What needs to be done
From the listing below, select every line where the word "scene" appears.

Supplied material
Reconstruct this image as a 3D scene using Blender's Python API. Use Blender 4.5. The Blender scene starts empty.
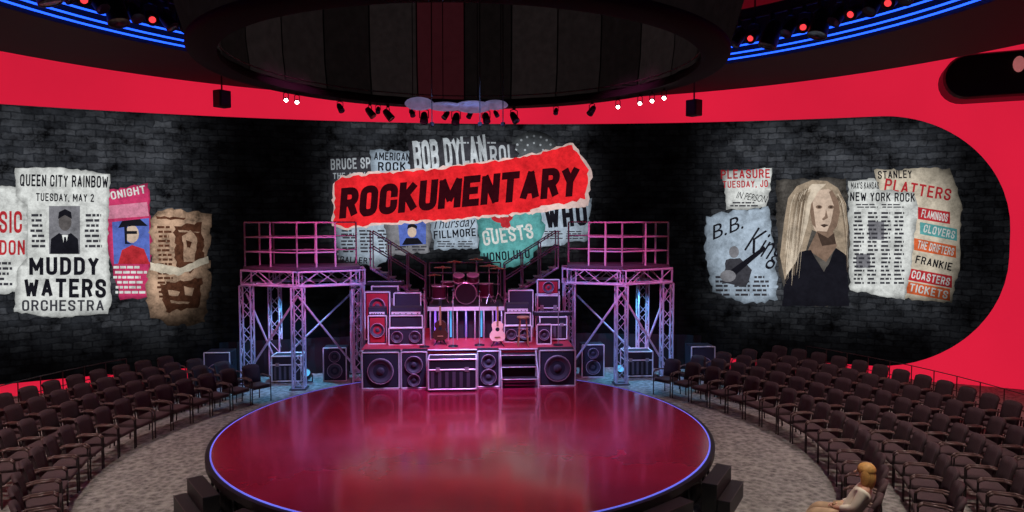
import bpy, bmesh, math, random
from mathutils import Vector, Matrix
random.seed(7)
R=math.radians; PI=math.pi
col=bpy.context.scene.collection
scene=bpy.context.scene
try: scene.view_settings.view_transform='Standard'
except Exception: pass
# ---------------------------------------------------------------- camera
F=715.0; CAM=Vector((0,0,4.6)); PSI=math.atan(47/F); THE=math.atan(39/F)
cd=bpy.data.cameras.new('camera'); cam=bpy.data.objects.new('camera',cd); col.objects.link(cam)
cam.location=CAM; cam.rotation_euler=(PI/2-THE,0,-PSI); cd.sensor_width=36; cd.lens=36*F/1024
scene.camera=cam
FW=Vector((math.sin(PSI)*math.cos(THE),math.cos(PSI)*math.cos(THE),-math.sin(THE)))
RT=Vector((math.cos(PSI),-math.sin(PSI),0)); UP=RT.cross(FW)
def ray(px,py): return FW+RT*((px-512)/F)+UP*((256-py)/F)
def proj(p):
    d=Vector(p)-CAM; z=d.dot(FW)
    if z<=0.1: return (9999,9999)
    return (512+F*d.dot(RT)/z, 256-F*d.dot(UP)/z)
def on_y(px,py,y):
    r=ray(px,py); return CAM+r*(y/r.y)
RS=26.6; C0=(0.7,-4.6)
def circ_hit(px,py,c,rad):
    r=ray(px,py); a=r.x*r.x+r.y*r.y; ox=-c[0]; oy=-c[1]
    b=2*(ox*r.x+oy*r.y); cc=ox*ox+oy*oy-rad*rad
    t=(-b+math.sqrt(max(0,b*b-4*a*cc)))/(2*a)
    return CAM+r*t
def scr(px,py,off=.06): return circ_hit(px,py,C0,RS-off)
# ---------------------------------------------------------------- materials
def M(name,c,rough=.6,metal=0.,emi=None,es=0.,var=.2,scale=6.,bump=0.,coat=0.):
    m=bpy.data.materials.new(name); m.use_nodes=True; nt=m.node_tree; b=nt.nodes['Principled BSDF']
    tc=nt.nodes.new('ShaderNodeTexCoord'); n=nt.nodes.new('ShaderNodeTexNoise'); n.inputs['Scale'].default_value=scale; n.inputs['Detail'].default_value=5
    nt.links.new(tc.outputs['Object'],n.inputs['Vector'])
    mx=nt.nodes.new('ShaderNodeMix'); mx.data_type='RGBA'
    mx.inputs[6].default_value=(*[max(0,x*(1-var)) for x in c],1); mx.inputs[7].default_value=(*[min(1,x*(1+var)) for x in c],1)
    nt.links.new(n.outputs['Fac'],mx.inputs[0]); nt.links.new(mx.outputs[2],b.inputs['Base Color'])
    b.inputs['Roughness'].default_value=rough; b.inputs['Metallic'].default_value=metal
    if coat: b.inputs['Coat Weight'].default_value=coat; b.inputs['Coat Roughness'].default_value=.12
    if emi:
        m2=nt.nodes.new('ShaderNodeMix'); m2.data_type='RGBA'
        m2.inputs[6].default_value=(*[x*(1-var) for x in emi],1); m2.inputs[7].default_value=(*[x*(1+var) for x in emi],1)
        nt.links.new(n.outputs['Fac'],m2.inputs[0]); nt.links.new(m2.outputs[2],b.inputs['Emission Color']); b.inputs['Emission Strength'].default_value=es
    if bump:
        bp=nt.nodes.new('ShaderNodeBump'); bp.inputs['Strength'].default_value=bump; nt.links.new(n.outputs['Fac'],bp.inputs['Height']); nt.links.new(bp.outputs[0],b.inputs['Normal'])
    return m
BLK=M('black_paint',(.012,.012,.014),.5); BLKM=M('black_metal',(.010,.010,.012),.5,.1)
SOF=M('dark_soffit',(.014,.009,.011),.8)
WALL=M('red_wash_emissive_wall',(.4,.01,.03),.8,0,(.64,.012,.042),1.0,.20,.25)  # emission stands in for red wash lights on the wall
STEEL=M('truss_aluminium',(.66,.60,.74),.35,.2); RAILM=M('rail_steel',(.55,.42,.52),.45,.2)
TRIMM=M('silver_edge',(.92,.90,.97),.35,.1)
TOLEX=M('black_tolex',(.016,.015,.022),.65,0,None,0,.4,40,.2)
GRIL=M('grille_cloth',(.03,.028,.05),.8,0,None,0,.4,80,.3)
CONE=M('speaker_cone',(.08,.07,.10),.6)
REDLIT=M('red_light_grille',(.5,.02,.04),.7)  # red light on the cabinets painted into the grille cloth
SEATM=M('mauve_seat_fabric',(.088,.050,.054),.85,0,None,0,.3,30,.2); BACKM=M('mauve_back_fabric',(.064,.037,.042),.85,0,None,0,.3,30,.2)
ARMM=M('dark_wood_arm',(.16,.095,.085),.4); LEGM=M('dark_chair_metal',(.05,.036,.038),.4,.3)
BLUE=M('blue_led',(.02,.1,.5),.5,0,(.015,.09,1.),2.6,.05)
VIO=M('violet_rim_led',(.1,.1,.5),.5,0,(.14,.16,.85),.85,.5,.8)
WHT=M('white_lens',(.8,.8,.8),.3,0,(1,.93,.85),14,.05)
REDL=M('red_lens',(.6,.05,.03),.3,0,(1,.05,.06),1.3,.3,30)
DARKL=M('dark_lens',(.05,.05,.07),.1)
CYL=M('cyan_lens',(.1,.6,.7),.3,0,(.2,.7,1.),.5,.05)
PURL=M('purple_tube',(.3,.1,.7),.3,0,(.35,.15,1.),1.1,.05); CYT=M('cyan_tube',(.1,.5,.7),.3,0,(.06,.40,.62),.7,.05); BLT=M('blue_tube',(.02,.1,.5),.5,0,(.03,.12,.9),1.1,.05)
DECK=M('red_deck_top',(.55,.05,.08),.4); WOOD=M('stool_wood',(.35,.18,.08),.5)
CHR=M('chrome',(.7,.7,.72),.25,.6); DRUMW=M('drum_shell',(.07,.012,.03),.3); SKINH=M('drum_head',(.30,.27,.33),.5)
BRASS=M('cymbal_brass',(.45,.32,.13),.3,.6)
RIB=M('case_rib',(.15,.14,.18),.4,.3)
# ---------------------------------------------------------------- mesh builder
class MB:
    def __init__(s): s.v=[]; s.f=[]
    def add(s,v,f):
        o=len(s.v); s.v+= [tuple(x) for x in v]; s.f+=[tuple(i+o for i in q) for q in f]; return s
    def box(s,x0,x1,y0,y1,z0,z1,b=0.0):
        bm=bmesh.new(); bmesh.ops.create_cube(bm,size=1)
        for v in bm.verts: v.co=Vector(((x0+x1)/2+v.co.x*(x1-x0),(y0+y1)/2+v.co.y*(y1-y0),(z0+z1)/2+v.co.z*(z1-z0)))
        if b>0: bmesh.ops.bevel(bm,geom=bm.edges[:],offset=b,segments=2,affect='EDGES',profile=.6)
        bm.verts.index_update(); s.add([v.co.copy() for v in bm.verts],[[v.index for v in f.verts] for f in bm.faces]); bm.free(); return s
    def tube(s,a,b,r,n=6,r2=None):
        a=Vector(a); b=Vector(b); d=(b-a)
        if d.length<1e-6: return s
        d.normalize(); u=d.orthogonal().normalized(); w=d.cross(u); r2=r if r2 is None else r2
        v=[a+(u*math.cos(2*PI*i/n)+w*math.sin(2*PI*i/n))*r for i in range(n)]+[b+(u*math.cos(2*PI*i/n)+w*math.sin(2*PI*i/n))*r2 for i in range(n)]
        return s.add(v,[(i,(i+1)%n,n+(i+1)%n,n+i) for i in range(n)]+[tuple(range(n))[::-1],tuple(range(n,2*n))])
    def path(s,pts,r,n=6):
        for a,b in zip(pts,pts[1:]): s.tube(a,b,r,n)
        return s
    def lathe(s,prof,n=24,mat=None,a0=0,a1=2*PI,c=(0,0,0)):
        full=abs(a1-a0-2*PI)<1e-6; k=n if full else n+1; m=len(prof); v=[]
        for i in range(k):
            a=a0+(a1-a0)*i/n
            for r,z in prof:
                p=Vector((r*math.cos(a),r*math.sin(a),z)); v.append((mat@p if mat else p)+Vector(c))
        f=[]
        for i in range(n):
            j=(i+1)%k
            for q in range(m-1): f.append((i*m+q,j*m+q,j*m+q+1,i*m+q+1))
        return s.add(v,f)
    def ball(s,c,rx,ry=None,rz=None,n=12):
        ry=ry or rx; rz=rz or rx
        prof=[(max(.001,math.sin(PI*i/(n//2+2))),-math.cos(PI*i/(n//2+2))) for i in range(n//2+3)]
        return s.lathe(prof,n,Matrix.Diagonal((rx,ry,rz)),c=c)
    def truss(s,a,b,w=.26,seg=None,rc=.024,rl=.011):
        a=Vector(a); b=Vector(b); d=b-a; L=d.length; d.normalize()
        u=(Vector((0,1,0)) if abs(d.z)>.8 else Vector((0,0,1))); v=d.cross(u).normalized(); u=v.cross(d).normalized()
        co=[(u*i+v*j)*(w/2) for i,j in((1,1),(1,-1),(-1,-1),(-1,1))]
        for c in co: s.tube(a+c,b+c,rc,6)
        seg=seg or max(2,int(L/(w*1.15)))
        for k in range(4):
            c1=co[k]; c2=co[(k+1)%4]
            for i in range(seg):
                p=a+d*(L*i/seg); q=a+d*(L*(i+1)/seg)
                if i%2: c1_,c2_=c2,c1
                else: c1_,c2_=c1,c2
                s.tube(p+c1_,q+c2_,rl,4)
        for e in (a,b):
            for k in range(4): s.tube(e+co[k],e+co[(k+1)%4],rc*.8,4)
        return s
    def build(s,name,mat,parent=None,smooth=False):
        me=bpy.data.meshes.new(name); me.from_pydata(s.v,[],s.f); me.materials.append(mat)
        if smooth:
            for p in me.polygons: p.use_smooth=True
        me.update(); o=bpy.data.objects.new(name,me); col.objects.link(o)
        if parent: o.parent=parent
        return o
def tag(o,label=None,cat=None,group=None,kind=None):
    if label: o['label']=label
    if cat: o['category']=cat
    if group: o['group']=group
    if kind: o['kind']=kind
    return o
def thing(name,label,cat,loc=(0,0,0),rz=0,group=None):
    o=bpy.data.objects.new(name,None); col.objects.link(o); o.location=loc; o.rotation_euler=(0,0,rz); o.empty_display_size=.1
    return tag(o,label,cat,group)
def copy_tree(o,parent=None):
    c=o.copy(); col.objects.link(c)
    if parent: c.parent=parent
    for ch in list(o.children): copy_tree(ch,c)
    return c
ORD=['first','second','third','fourth','fifth','sixth','seventh','eighth','ninth','tenth','eleventh','twelfth','thirteenth','fourteenth','fifteenth','sixteenth','seventeenth','eighteenth','nineteenth','twentieth','twenty-first','twenty-second','twenty-third','twenty-fourth','twenty-fifth','twenty-sixth','twenty-seventh','twenty-eighth','twenty-ninth','thirtieth']
SR=4.58; SZ=.6
def polar(r,phi): return Vector((r*math.sin(R(phi)),13.6+r*math.cos(R(phi)),0))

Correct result
Reconstruct this image as a 3D scene using Blender's Python API. Use Blender 4.5. The Blender scene starts empty.
col=bpy.context.scene.collection
scene=bpy.context.scene
try: scene.view_settings.view_transform='Standard'
scene.camera=cam